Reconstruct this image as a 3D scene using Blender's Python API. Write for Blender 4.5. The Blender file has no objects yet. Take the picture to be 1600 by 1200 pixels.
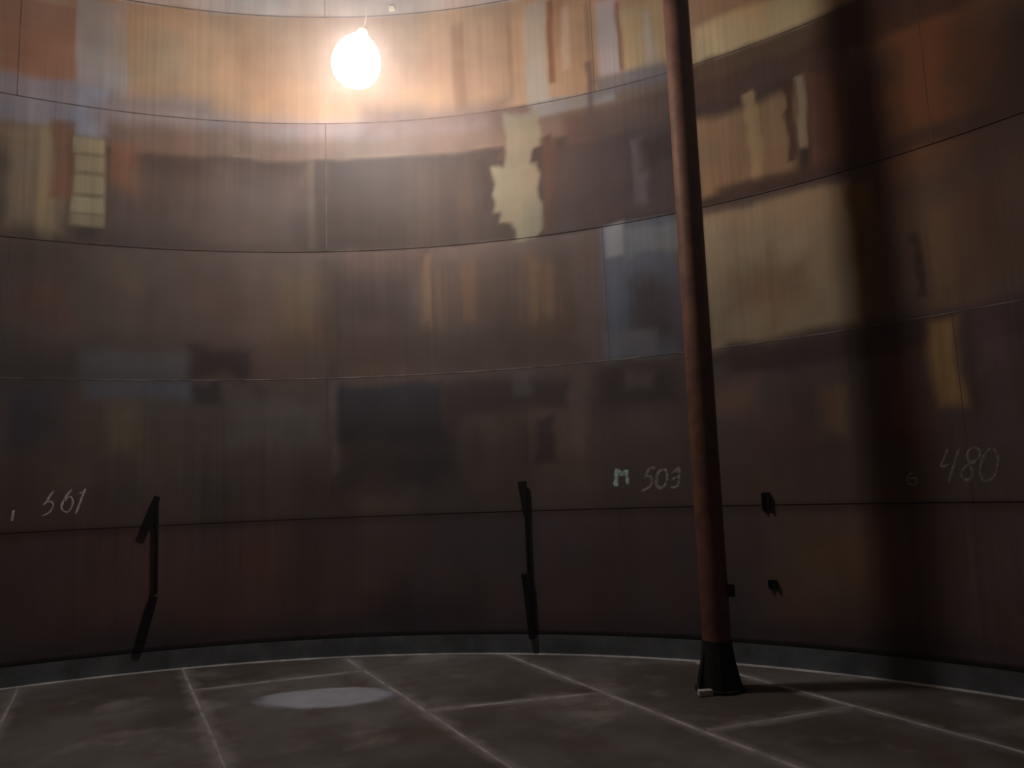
import bpy, bmesh, math, random
import numpy as np
from mathutils import Vector, Matrix, noise

random.seed(7)
scene = bpy.context.scene
COL = scene.collection
R = 7.042                      # inner radius of the tank shell, metres
CX, CY = -1.605, 1.492         # tank axis
EYE = 1.736
LAMP = (-1.361, 6.906, 5.80)   # centre of the glowing globe

# ------------------------------------------------------------------ camera
cam_data = bpy.data.cameras.new('camera')
cam = bpy.data.objects.new('camera', cam_data)
COL.objects.link(cam)
scene.camera = cam
cam_data.sensor_width = 36.0
cam_data.lens = 1210.45 / 1600 * 36.0
cam_data.clip_start = 0.05
pitch, roll = math.radians(7.5167), math.radians(-2.2233)
rt = Vector((1, 0, 0)); up = Vector((0, -math.sin(pitch), math.cos(pitch)))
fw = Vector((0, math.cos(pitch), math.sin(pitch)))
cxv = rt * math.cos(roll) + up * math.sin(roll)
cyv = -rt * math.sin(roll) + up * math.cos(roll)
m = Matrix((cxv, cyv, -fw)).transposed().to_4x4()
m.translation = (0, 0, EYE)
cam.matrix_world = m

# ------------------------------------------------------------------ world, light, exposure
world = bpy.data.worlds.new('world')
scene.world = world
world.use_nodes = True
world.node_tree.nodes['Background'].inputs[0].default_value = (0, 0, 0, 1)
world.node_tree.nodes['Background'].inputs[1].default_value = 0.0
LAMP_COLOR = (1.0, 0.86, 0.77)
LAMP_STRENGTH = 110.0
# thin haze added through the whole tank to give the lamp its bloom
air = world.node_tree.nodes.new('ShaderNodeVolumeScatter')
air.inputs['Density'].default_value = 0.010
air.inputs['Anisotropy'].default_value = 0.80
air.inputs['Color'].default_value = (0.95, 0.95, 1.0, 1)
world.node_tree.links.new(air.outputs[0], world.node_tree.nodes['World Output'].inputs['Volume'])
vs = scene.view_settings
vs.view_transform = 'Standard'
vs.look = 'None'
vs.exposure = 0.0
vs.gamma = 1.0
vs.use_curve_mapping = False
scene.cycles.max_bounces = 4
scene.cycles.diffuse_bounces = 3
scene.cycles.glossy_bounces = 1
scene.cycles.use_denoising = True
scene.cycles.filter_width = 2.2
scene.cycles.use_light_tree = False
scene.cycles.volume_bounces = 0

# ------------------------------------------------------------------ helpers
def lin(c):
    def f(v):
        v /= 255.0
        return v / 12.92 if v <= 0.04045 else ((v + 0.055) / 1.055) ** 2.4
    return (f(c[0]), f(c[1]), f(c[2]), 1.0)

def link(name, me, mat=None, parent=None, smooth=False):
    o = bpy.data.objects.new(name, me)
    COL.objects.link(o)
    if mat is not None and not me.materials:
        me.materials.append(mat)
    if smooth:
        for p in me.polygons:
            p.use_smooth = True
    if parent is not None:
        o.parent = parent
    return o

def mesh(name, verts, faces):
    me = bpy.data.meshes.new(name)
    me.from_pydata([tuple(v) for v in verts], [], faces)
    me.update()
    return me

def from_bm(name, bm, mat, parent=None, smooth=False):
    bmesh.ops.recalc_face_normals(bm, faces=bm.faces)
    me = bpy.data.meshes.new(name)
    bm.to_mesh(me); bm.free()
    return link(name, me, mat, parent, smooth)

def tag(o, label=None, cat=None, group=None, kind=None):
    if label: o['label'] = label
    if cat: o['category'] = cat
    if group: o['group'] = group
    if kind: o['kind'] = kind
    return o

def empty(name, loc, rotz=0.0):
    o = bpy.data.objects.new(name, None)
    COL.objects.link(o)
    o.empty_display_size = 0.1
    o.location = loc
    o.rotation_euler = (0, 0, rotz)
    return o

def wp(th, z, off=0.0):
    """point on the shell: th degrees clockwise from +Y, off = metres inwards"""
    a = math.radians(th)
    return Vector((CX + (R - off) * math.sin(a), CY + (R - off) * math.cos(a), z))

def smooth_sides(o, angle=40):
    me = o.data
    for p in me.polygons:
        p.use_smooth = True
    me.set_sharp_from_angle(angle=math.radians(angle))

def lathe(name, prof, mat, parent=None, seg=32, loc=(0, 0, 0), closed=True):
    verts, faces = [], []
    n = len(prof)
    for r, z in prof:
        for k in range(seg):
            a = 2 * math.pi * k / seg
            verts.append((loc[0] + r * math.cos(a), loc[1] + r * math.sin(a), loc[2] + z))
    for i in range(n - 1):
        for k in range(seg):
            k2 = (k + 1) % seg
            faces.append((i * seg + k, i * seg + k2, (i + 1) * seg + k2, (i + 1) * seg + k))
    if closed:
        faces.append(tuple(range(seg - 1, -1, -1)))
        faces.append(tuple((n - 1) * seg + k for k in range(seg)))
    o = link(name, mesh(name, verts, faces), mat, parent)
    smooth_sides(o)
    return o

def bevel_box(name, size, mat, parent=None, loc=(0, 0, 0), rot=None, bev=0.004):
    bm = bmesh.new()
    bmesh.ops.create_cube(bm, size=1.0)
    bmesh.ops.scale(bm, vec=size, verts=bm.verts)
    if bev:
        bmesh.ops.bevel(bm, geom=bm.edges[:], offset=bev, segments=2, affect='EDGES', profile=0.7)
    M = Matrix.Translation(loc) @ (rot.to_4x4() if rot is not None else Matrix())
    bmesh.ops.transform(bm, matrix=M, verts=bm.verts)
    return from_bm(name, bm, mat, parent)

def tube(name, pts, rad, mat, parent=None, seg=10):
    """round bar through pts; rad a number or one per point"""
    pts = [Vector(p) for p in pts]
    rads = rad if isinstance(rad, (list, tuple)) else [rad] * len(pts)
    verts, faces = [], []
    ref = None
    for i, p in enumerate(pts):
        d = (pts[min(i + 1, len(pts) - 1)] - pts[max(i - 1, 0)]).normalized()
        if ref is None:
            ref = d.orthogonal().normalized()
        ref = (ref - d * ref.dot(d)).normalized()
        b = d.cross(ref)
        for k in range(seg):
            a = 2 * math.pi * k / seg
            verts.append(p + (ref * math.cos(a) + b * math.sin(a)) * rads[i])
    for i in range(len(pts) - 1):
        for k in range(seg):
            k2 = (k + 1) % seg
            faces.append((i * seg + k, i * seg + k2, (i + 1) * seg + k2, (i + 1) * seg + k))
    faces.append(tuple(range(seg - 1, -1, -1)))
    faces.append(tuple((len(pts) - 1) * seg + k for k in range(seg)))
    o = link(name, mesh(name, verts, faces), mat, parent)
    smooth_sides(o)
    return o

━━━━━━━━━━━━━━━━

WHAT IS BEING ASKED
Return every line above in which the string "objects" occurs.

TASK RESPONSE
Reconstruct this image as a 3D scene using Blender's Python API. Write for Blender 4.5. The Blender file has no objects yet. Take the picture to be 1600 by 1200 pixels.
cam = bpy.data.objects.new('camera', cam_data)
COL.objects.link(cam)
    o = bpy.data.objects.new(name, me)
    COL.objects.link(o)
    o = bpy.data.objects.new(name, None)
    COL.objects.link(o)